Chicago: Thomas P. Keefe, 177 La Salle St., 1892. Chromolithograph, 23” x 16.25” plus margins; plat map in black and white on verso, 23” x 15” plus margins. CONDITION: Good, small separations and bits of loss along one vertical fold, bit of chipping and small tears in margins, toning to upper-left portion of recto; no significant losses.

An unrecorded promotional map for City Heights in northeast Chicago, with verso plat map.

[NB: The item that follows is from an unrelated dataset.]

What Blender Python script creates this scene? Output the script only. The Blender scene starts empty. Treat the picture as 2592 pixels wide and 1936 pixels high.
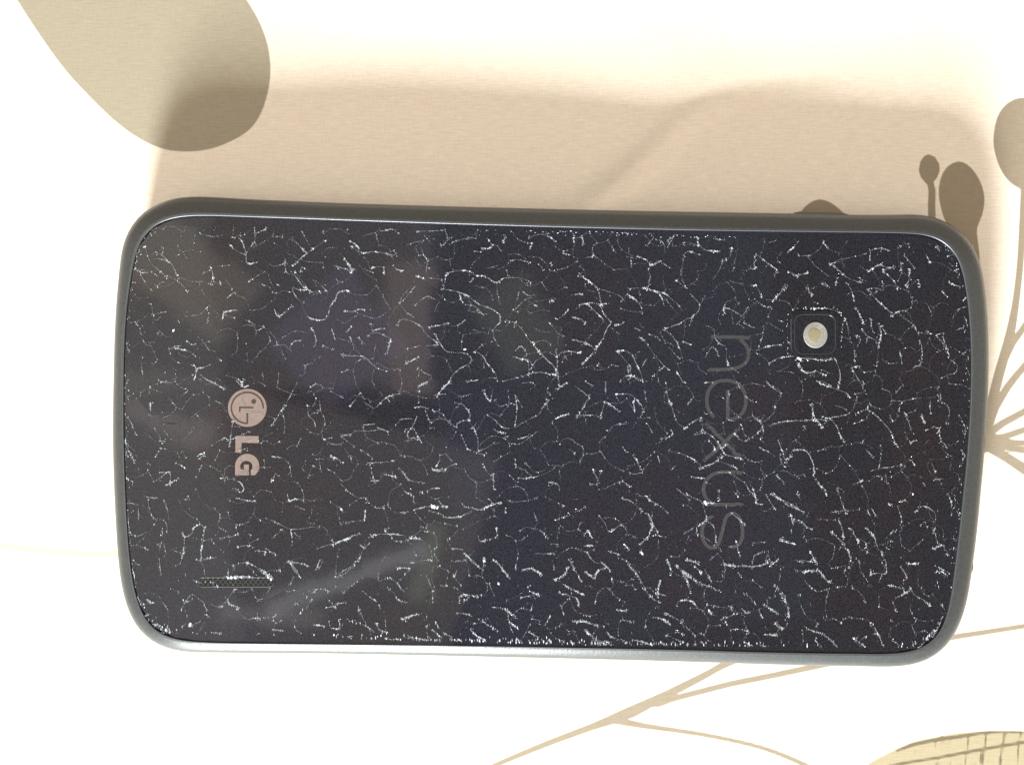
import bpy, bmesh, math, random
import numpy as np
from mathutils import Vector, Matrix
from mathutils.geometry import tessellate_polygon

SC = bpy.context.scene
COL = SC.collection
rnd = random.Random(11)

# ------------------------------------------------------------------ camera
PW, PH, FPX = 2592.0, 1936.0, 2200.0          # photo size and focal length in photo pixels
CAMZ = 0.143
TILT = math.radians(-0.77)
CAM = Vector((CAMZ * math.tan(TILT), 0.0, CAMZ))
cd = bpy.data.cameras.new('camera')
cd.sensor_width = 36.0
cd.lens = 36.0 * FPX / PW
cd.clip_start = 0.005
cd.clip_end = 20.0
cam = bpy.data.objects.new('camera', cd)
cam.location = CAM
cam.rotation_euler = (0, TILT, 0)
COL.objects.link(cam)
SC.camera = cam

# ------------------------------------------------------------------ world and lamps
w = bpy.data.worlds.new('World'); SC.world = w; w.use_nodes = True
wn = w.node_tree.nodes; wl = w.node_tree.links
bg = wn['Background']
bg.inputs['Color'].default_value = (0.95, 0.81, 0.63, 1)      # even warm light of the room
bg.inputs['Strength'].default_value = 0.71

def area(name, loc, target, sx, sy, power, color):
    l = bpy.data.lights.new(name, 'AREA'); l.shape = 'RECTANGLE'
    l.size, l.size_y, l.energy, l.color = sx, sy, power, color
    o = bpy.data.objects.new(name, l); o.location = loc
    o.rotation_euler = (Vector(target) - Vector(loc)).to_track_quat('-Z', 'Y').to_euler()
    COL.objects.link(o); return o
# low window: from the bottom of the picture, a little to the left, 21 degrees high
AZ, EL, DW = math.radians(12), math.radians(18.2), 0.85
wdir = Vector((-math.sin(AZ) * math.cos(EL), -math.cos(AZ) * math.cos(EL), math.sin(EL)))
area('window_light', wdir * DW, (0, 0, 0), 0.15, 0.15, 30.0, (0.95, 1.0, 0.98))
# added overhead lamps, out of view, that make the reflections in the glass
def overhead(name, px, py, wpx, hpx, ang, L, color, Z=0.75):
    """an added lamp with no known source, placed so its mirror image tints the glass; L is its radiance"""
    zg = 0.009; k = (Z + CAMZ - 2 * zg) / FPX
    o = area(name, (CAM.x + (px - PW / 2) * k - math.sin(TILT) * 0.8, -(py - PH / 2) * k, Z), (CAM.x + (px - PW / 2) * k - math.sin(TILT) * 0.8, -(py - PH / 2) * k, 0),
             wpx * k, hpx * k, math.pi * wpx * hpx * k * k * L, color)
    o.rotation_euler = (0, 0, math.radians(ang)); return o
overhead('left_reflection_lamp', 430, 380, 1345, 1210, 0, 0.95, (1.0, 0.86, 0.76), 0.95)  # added lamps: warm reflection over the left half of the glass
overhead('left_reflection_lamp', 500, 1500, 1330, 1050, -14, 1.05, (1.0, 0.86, 0.78), 0.94)
overhead('left_reflection_lamp', 260, 1000, 620, 1900, 5, 0.75, (0.98, 1.0, 0.84), 0.93)  # added lamp, stands in for lens glare at the left end
overhead('streak_reflection_lamp', 1085, 1430, 44, 190, -16, 1.9, (0.80, 1.0, 0.62), 0.71)  # added lamps that mirror as pale streaks in the glass
overhead('streak_reflection_lamp', 880, 1462, 420, 44, 20, 3.2, (0.95, 0.97, 1.0), 0.70)
overhead('streak_reflection_lamp', 690, 1555, 260, 46, -6, 1.9, (1.0, 0.90, 0.90), 0.72)
overhead('patch_reflection_lamp', 1560, 1000, 900, 1250, 8, 0.42, (0.35, 0.48, 1.0), 0.98)  # added blue lamp, its reflection turns the middle of the glass navy
overhead('patch_reflection_lamp', 480, 700, 330, 190, -38, 1.5, (1.0, 0.80, 0.55), 0.74)  # added lamps from here on, mirrored as coloured patches in the glass
overhead('patch_reflection_lamp', 1040, 830, 110, 330, 0, 1.5, (1.0, 0.72, 0.66), 0.72)
overhead('patch_reflection_lamp', 1310, 820, 220, 170, -60, 1.0, (0.75, 0.90, 0.62), 0.71)
overhead('patch_reflection_lamp', 860, 860, 260, 260, 40, 1.2, (0.55, 0.48, 1.0), 0.73)
overhead('patch_reflection_lamp', 430, 1075, 220, 60, -22, 2.0, (1.0, 0.80, 0.80), 0.76)

SC.view_settings.view_transform = 'Standard'
SC.view_settings.look = 'None'
SC.view_settings.exposure = 0.0
SC.view_settings.gamma = 1.0

# ------------------------------------------------------------------ photo measurements -> metres
def P(px, py, z):
    d = Vector(((px - PW / 2) / FPX, -(py - PH / 2) / FPX, -1.0))
    c, s = math.cos(TILT), math.sin(TILT)
    d = Vector((c * d.x + s * d.z, d.y, -s * d.x + c * d.z))
    return CAM + d * ((z - CAM.z) / d.z)
ZG = 0.0090                                   # height of the glass back over the table
def G(px, py):
    p = P(px, py, ZG); return (p.x, p.y)
def T(px, py):
    p = P(px, py, 0.0); return (p.x, p.y)

# ------------------------------------------------------------------ helpers
def link(name, me, mats, parent=None, smooth=False):
    o = bpy.data.objects.new(name, me)
    for m in (mats if isinstance(mats, (list, tuple)) else [mats]):
        me.materials.append(m)
    if smooth:
        me.polygons.foreach_set('use_smooth', [True] * len(me.polygons))
    if parent: o.parent = parent
    COL.objects.link(o); return o
def mesh(name, v, f):
    me = bpy.data.meshes.new(name); me.from_pydata([tuple(a) for a in v], [], f); me.update(); return me
def catmull(pts, step, closed=False):
    pts = [Vector(p) for p in pts]; n = len(pts); out = []
    if n < 3 and not closed:
        L = (pts[1] - pts[0]).length; k = max(1, int(L / step))
        return [pts[0].lerp(pts[1], i / k) for i in range(k + 1)]
    rng = range(n) if closed else range(n - 1)
    for i in rng:
        if closed: a, b, c, d = pts[i - 1], pts[i], pts[(i + 1) % n], pts[(i + 2) % n]
        else: a, b, c, d = pts[max(i - 1, 0)], pts[i], pts[i + 1], pts[min(i + 2, n - 1)]
        k = max(1, int((c - b).length / step))
        # centripetal parametrisation keeps long and short spans smooth
        t0 = 0.0; t1 = t0 + max((b - a).length, 1e-9) ** .5; t2 = t1 + max((c - b).length, 1e-9) ** .5; t3 = t2 + max((d - c).length, 1e-9) ** .5
        for j in range(k):
            t = t1 + (t2 - t1) * j / k
            A1 = a * ((t1 - t) / (t1 - t0)) + b * ((t - t0) / (t1 - t0))
            A2 = b * ((t2 - t) / (t2 - t1)) + c * ((t - t1) / (t2 - t1))
            A3 = c * ((t3 - t) / (t3 - t2)) + d * ((t - t2) / (t3 - t2))
            B1 = A1 * ((t2 - t) / (t2 - t0)) + A2 * ((t - t0) / (t2 - t0))
            B2 = A2 * ((t3 - t) / (t3 - t1)) + A3 * ((t - t1) / (t3 - t1))
            out.append(B1 * ((t2 - t) / (t2 - t1)) + B2 * ((t - t1) / (t2 - t1)))
    if not closed: out.append(pts[-1])
    return out

# ------------------------------------------------------------------ materials
def mat(name):
    m = bpy.data.materials.new(name); m.use_nodes = True
    nt = m.node_tree; b = nt.nodes['Principled BSDF']
    return m, nt.nodes, nt.links, b
def simple(name, col, rough, metal=0.0, spec=0.5, noise=0.0, nscale=2000.0, bump=0.0):
    m, N, L, b = mat(name)
    b.inputs['Base Color'].default_value = (*col, 1); b.inputs['Roughness'].default_value = rough
    b.inputs['Metallic'].default_value = metal; b.inputs['Specular IOR Level'].default_value = spec
    if noise or bump:
        tc = N.new('ShaderNodeTexCoord'); n = N.new('ShaderNodeTexNoise')
        n.inputs['Scale'].default_value = nscale; n.inputs['Detail'].default_value = 4
        L.new(tc.outputs['Object'], n.inputs['Vector'])
        if noise:
            mr = N.new('ShaderNodeMapRange'); mr.inputs['From Min'].default_value = .3; mr.inputs['From Max'].default_value = .7
            mr.inputs['To Min'].default_value = 1 - noise; mr.inputs['To Max'].default_value = 1 + noise
            L.new(n.outputs['Fac'], mr.inputs['Value'])
            mx = N.new('ShaderNodeVectorMath'); mx.operation = 'SCALE'; mx.inputs[0].default_value = col
            L.new(mr.outputs['Result'], mx.inputs['Scale']); L.new(mx.outputs['Vector'], b.inputs['Base Color'])
        if bump:
            bp = N.new('ShaderNodeBump'); bp.inputs['Strength'].default_value = bump; bp.inputs['Distance'].default_value = 0.0001
            L.new(n.outputs['Fac'], bp.inputs['Height']); L.new(bp.outputs['Normal'], b.inputs['Normal'])
    return m

M = {}
# soft-touch rubber bumper
M['rubber'] = simple('soft_touch_rubber', (0.036, 0.042, 0.047), 0.33, spec=0.85, noise=0.25, nscale=2500, bump=0.25)
M['button'] = simple('matt_button', (0.058, 0.058, 0.056), 0.42, spec=0.5, noise=0.2, nscale=2500, bump=0.2)
M['glint'] = simple('glint_metal', (0.13, 0.14, 0.16), 0.42, metal=0.7)  # grey metal that lets the added ring glint along the glass edge
M['jack'] = simple('jack_socket', (0.008, 0.008, 0.008), 0.35)
M['hole'] = simple('open_hole', (0.014, 0.015, 0.016), 0.8, spec=0.1)
M['front'] = simple('front_glass', (0.01, 0.01, 0.012), 0.1)
M['backing'] = simple('black_backing', (0.012, 0.011, 0.014), 0.4)
M['cam_glass'] = simple('camera_cover', (0.010, 0.010, 0.013), 0.06)
M['grille'] = simple('speaker_mesh', (0.026, 0.027, 0.028), 0.5, spec=0.3, noise=0.3, nscale=4000)
M['logo'] = simple('rose_foil_print', (0.20, 0.150, 0.135), 0.45, noise=0.10, nscale=1500)
M['logo_dark'] = simple('logo_dark_line', (0.030, 0.024, 0.022), 0.5)
M['word'] = simple('grey_lettering', (0.034, 0.036, 0.040), 0.3, noise=0.25, nscale=3000)
M['faint'] = simple('faint_lettering', (0.016, 0.017, 0.018), 0.3, noise=0.4, nscale=3000)
M['lens_rim'] = simple('lens_plastic', (0.25, 0.245, 0.23), 0.4, noise=0.10, nscale=4000)
M['phosphor'] = simple('yellow_phosphor', (0.235, 0.21, 0.13), 0.35, noise=0.15, nscale=4000)

# black glass with fine dust and a little unevenness
m, N, L, b = mat('black_back_glass')
tc = N.new('ShaderNodeTexCoord')
n1 = N.new('ShaderNodeTexNoise'); n1.inputs['Scale'].default_value = 55; n1.inputs['Detail'].default_value = 3
n2 = N.new('ShaderNodeTexNoise'); n2.inputs['Scale'].default_value = 5200; n2.inputs['Detail'].default_value = 2
L.new(tc.outputs['Object'], n1.inputs['Vector']); L.new(tc.outputs['Object'], n2.inputs['Vector'])
cr = N.new('ShaderNodeValToRGB')
cr.color_ramp.elements[0].position = .30; cr.color_ramp.elements[0].color = (0.0075, 0.0082, 0.0150, 1)
cr.color_ramp.elements[1].position = .70; cr.color_ramp.elements[1].color = (0.0100, 0.0080, 0.0115, 1)
e = cr.color_ramp.elements.new(.5); e.color = (0.0075, 0.0082, 0.0130, 1)
L.new(n1.outputs['Fac'], cr.inputs['Fac'])
mr = N.new('ShaderNodeMapRange'); mr.inputs['From Min'].default_value = .3; mr.inputs['From Max'].default_value = .72
mr.inputs['To Min'].default_value = .0; mr.inputs['To Max'].default_value = 2.6
L.new(n2.outputs['Fac'], mr.inputs['Value'])
sc = N.new('ShaderNodeVectorMath'); sc.operation = 'SCALE'
L.new(cr.outputs['Color'], sc.inputs[0]); L.new(mr.outputs['Result'], sc.inputs['Scale'])
L.new(sc.outputs['Vector'], b.inputs['Base Color'])
b.inputs['Roughness'].default_value = 0.065; b.inputs['IOR'].default_value = 1.38
M['glass'] = m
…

The 1890s were years of considerable growth for Chicago, a decade that saw the World’s Columbian Exposition (1893) and an increase of 600,000 in the city’s population. This map shows the entirety of the city at a time when it was home to nearly one and a half million people. The map spans as far west as Oak Park and is bounded by Lake Michigan in the east. Chicago and its vicinity are densely depicted with buildings, trees, roads, etc. In the upper-middle section, a manicule points to City Heights (which is colored green), where railroads and cable car lines are shown converging. Parks are also colored green, and the location of the Chicago World's Fair is indicated, which took place the following year. Featured on Lake Michigan is a table of population from 1837 (when Chicago was incorporated) to 1892, and a vignette showing a settlement in Chicago in 1832 consisting of teepees, a log cabin, and a fort.

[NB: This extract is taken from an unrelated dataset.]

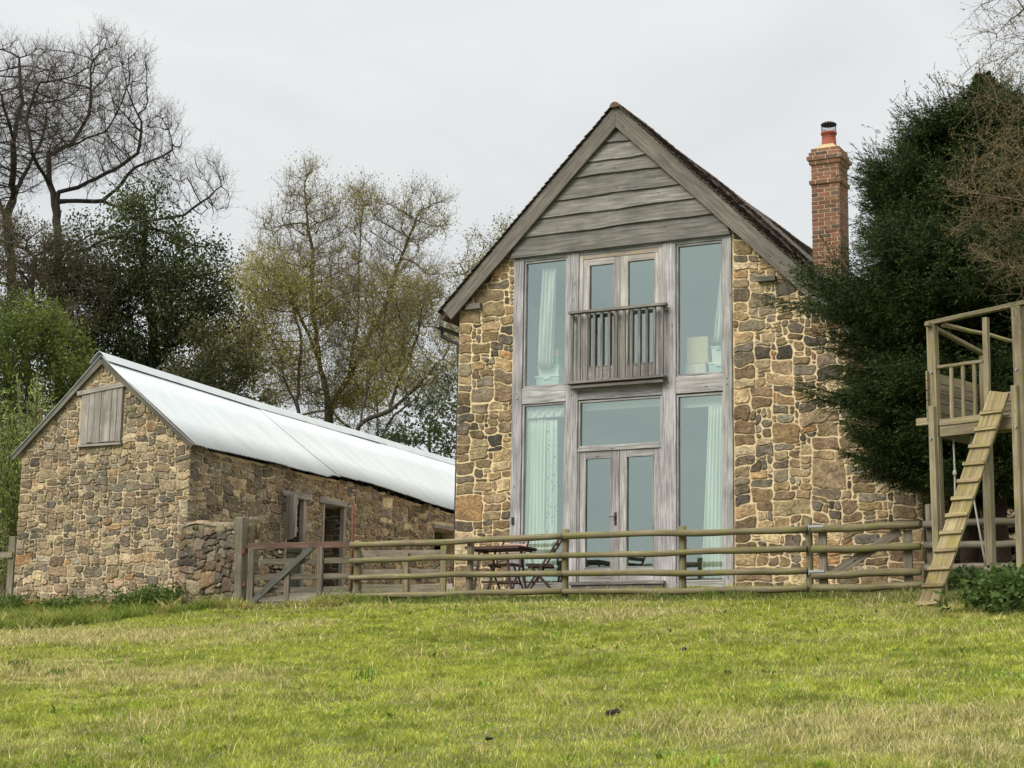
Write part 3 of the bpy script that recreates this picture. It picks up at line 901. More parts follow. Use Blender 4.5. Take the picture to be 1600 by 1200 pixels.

By the early 1890s, developer Thomas P. Keefe owned at least 317 acres in the town of Jefferson (present-day Jefferson Park) and put much money into the area—adding six-foot sidewalks, street-curbs, and graded and macadamized streets. The area of Jefferson was first settled in the 1830s and was incorporated as Jefferson Township in 1850 until it was annexed by the city of Chicago in 1889. Chicago’s City Heights, described here as “containing some of the very best residence property in the city,” is hailed as “the greatest opportunity ever opened up and offered in Chicago” and is called “the New Eldorado.” Appealing to home-buyers and investors, Keefe advises that one can “make some money” or “get a beautiful residence” “for a few hundred dollars.” Prices of the first few lots offered ranged from $375 to $575, and Keefe’s agents were on the grounds “at all times.” City Heights previously had no streetcar service nor access to the Chicago, Milwaukee & St. Paul Railroad—a problem rectified by newly established rail and streetcar lines. The fare on all lines was five cents and the approximate time it took to travel downtown to Chicago’s Court House from City Heights was 19 to 23 minutes. The attractions of City Heights touted include the only high ground and natural forest of oak timber within Chicago’s city limits.

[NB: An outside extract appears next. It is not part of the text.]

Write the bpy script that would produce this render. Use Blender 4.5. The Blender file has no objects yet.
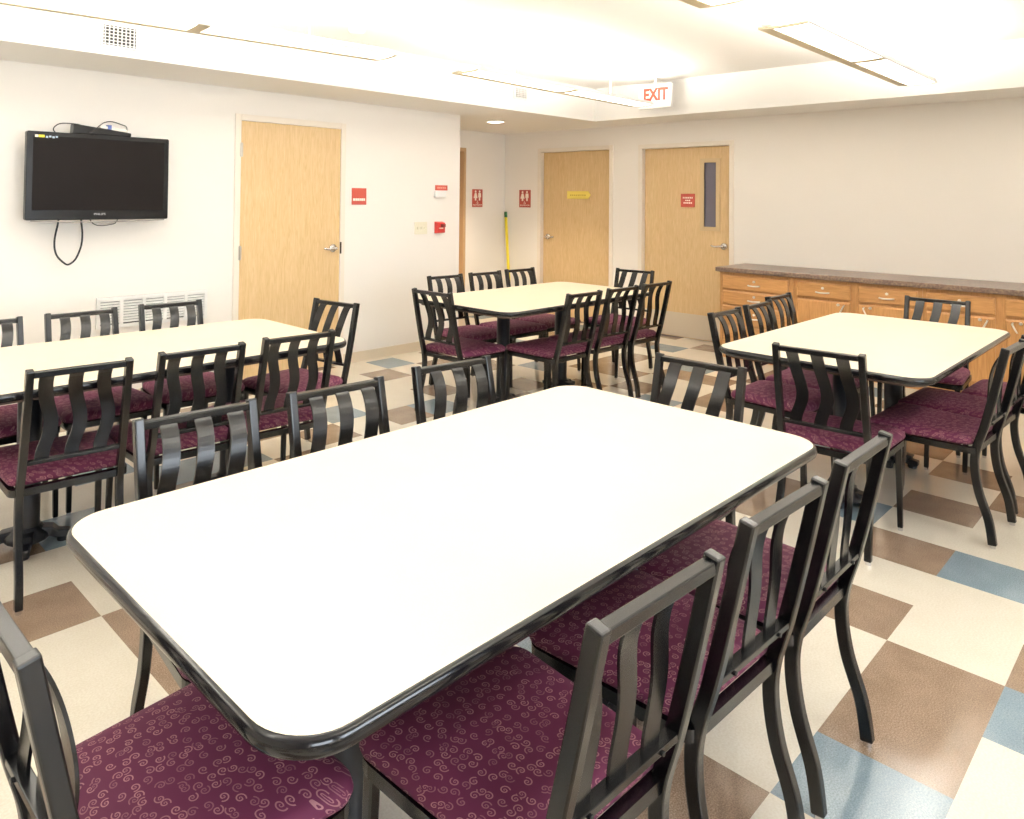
import bpy, bmesh, math, random
from mathutils import Vector, Matrix

random.seed(4)
SC = bpy.context.scene
COL = SC.collection
PI = math.pi

# ------------------------------------------------------------------ materials
def new_mat(name):
    m = bpy.data.materials.new(name)
    m.use_nodes = True
    nt = m.node_tree
    return m, nt, nt.nodes['Principled BSDF']

def lin(c):
    return tuple(((x / 12.92) if x <= .04045 else ((x + .055) / 1.055) ** 2.4) for x in c) + (1,)

def hexc(s):
    return lin(tuple(int(s[i:i + 2], 16) / 255 for i in (0, 2, 4)))

def plain(name, col, rough=.5, metal=0., spec=.5, bump=0., bscale=200., coat=0.):
    m, nt, b = new_mat(name)
    b.inputs['Base Color'].default_value = hexc(col)
    b.inputs['Roughness'].default_value = rough
    b.inputs['Metallic'].default_value = metal
    b.inputs['Specular IOR Level'].default_value = spec
    b.inputs['Coat Weight'].default_value = coat
    if bump:
        tc = nt.nodes.new('ShaderNodeTexCoord'); n = nt.nodes.new('ShaderNodeTexNoise')
        n.inputs['Scale'].default_value = bscale
        bp = nt.nodes.new('ShaderNodeBump'); bp.inputs['Strength'].default_value = bump
        bp.inputs['Distance'].default_value = .002
        nt.links.new(tc.outputs['Object'], n.inputs['Vector'])
        nt.links.new(n.outputs['Fac'], bp.inputs['Height'])
        nt.links.new(bp.outputs['Normal'], b.inputs['Normal'])
    return m

def speckle(name, ca, cb, cc, rough=.11, scale=90., spec=.5):
    """vinyl composition tile: fine two-tone fleck"""
    m, nt, b = new_mat(name)
    tc = nt.nodes.new('ShaderNodeTexCoord')
    n1 = nt.nodes.new('ShaderNodeTexNoise'); n1.inputs['Scale'].default_value = scale; n1.inputs['Detail'].default_value = 3
    n2 = nt.nodes.new('ShaderNodeTexNoise'); n2.inputs['Scale'].default_value = 9
    r = nt.nodes.new('ShaderNodeValToRGB')
    r.color_ramp.elements[0].position = .36; r.color_ramp.elements[0].color = hexc(ca)
    r.color_ramp.elements[1].position = .66; r.color_ramp.elements[1].color = hexc(cc)
    e = r.color_ramp.elements.new(.5); e.color = hexc(cb)
    mx = nt.nodes.new('ShaderNodeMath'); mx.operation = 'MULTIPLY_ADD'; mx.inputs[1].default_value = .3; mx.inputs[2].default_value = -.15
    ad = nt.nodes.new('ShaderNodeMath'); ad.operation = 'ADD'
    L = nt.links.new
    L(tc.outputs['Object'], n1.inputs['Vector']); L(tc.outputs['Object'], n2.inputs['Vector'])
    L(n2.outputs['Fac'], mx.inputs[0]); L(n1.outputs['Fac'], ad.inputs[0]); L(mx.outputs[0], ad.inputs[1])
    L(ad.outputs[0], r.inputs['Fac']); L(r.outputs['Color'], b.inputs['Base Color'])
    b.inputs['Roughness'].default_value = rough
    b.inputs['Specular IOR Level'].default_value = spec
    return m

def wood(name, ca, cb, rough=.4, axis=2, scale=6., stretch=14., spec=.4, dist=1.5):
    """grain runs along `axis`"""
    m, nt, b = new_mat(name)
    tc = nt.nodes.new('ShaderNodeTexCoord'); mp = nt.nodes.new('ShaderNodeMapping')
    s = [stretch] * 3; s[axis] = 1.
    mp.inputs['Scale'].default_value = s
    n = nt.nodes.new('ShaderNodeTexNoise'); n.inputs['Scale'].default_value = scale
    n.inputs['Detail'].default_value = 5; n.inputs['Distortion'].default_value = dist
    r = nt.nodes.new('ShaderNodeValToRGB')
    r.color_ramp.elements[0].position = .3; r.color_ramp.elements[0].color = hexc(ca)
    r.color_ramp.elements[1].position = .7; r.color_ramp.elements[1].color = hexc(cb)
    L = nt.links.new
    L(tc.outputs['Object'], mp.inputs['Vector']); L(mp.outputs['Vector'], n.inputs['Vector'])
    L(n.outputs['Fac'], r.inputs['Fac']); L(r.outputs['Color'], b.inputs['Base Color'])
    b.inputs['Roughness'].default_value = rough
    b.inputs['Specular IOR Level'].default_value = spec
    return m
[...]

The verso features a plat of a section of City Heights, spanning from Fullerton Ave in the north to Grand Ave in the south, and from West 52nd to West 48th. Railroads, trains, and a proposed cable car line are depicted, and illustrated below are various residences, churches, and schools in City Heights. Text from Keefe reads: “Some people are born rich and others achieve riches, and still others have riches thrust on them. The latter are those who are now buying property at the City Heights at the present prices. I cannot afford to hold all the property. I must let go of some of it and try and get the value for the rest.”

No copies recorded in WorldCat.

A scarce map documenting a large real estate venture in Chicago during a transformative decade in the city’s history.

REFERENCES: The Real Estate and Building Journal, Vol. XXXIII, No. 27 (Chicago: 4 July 1891) archive.org.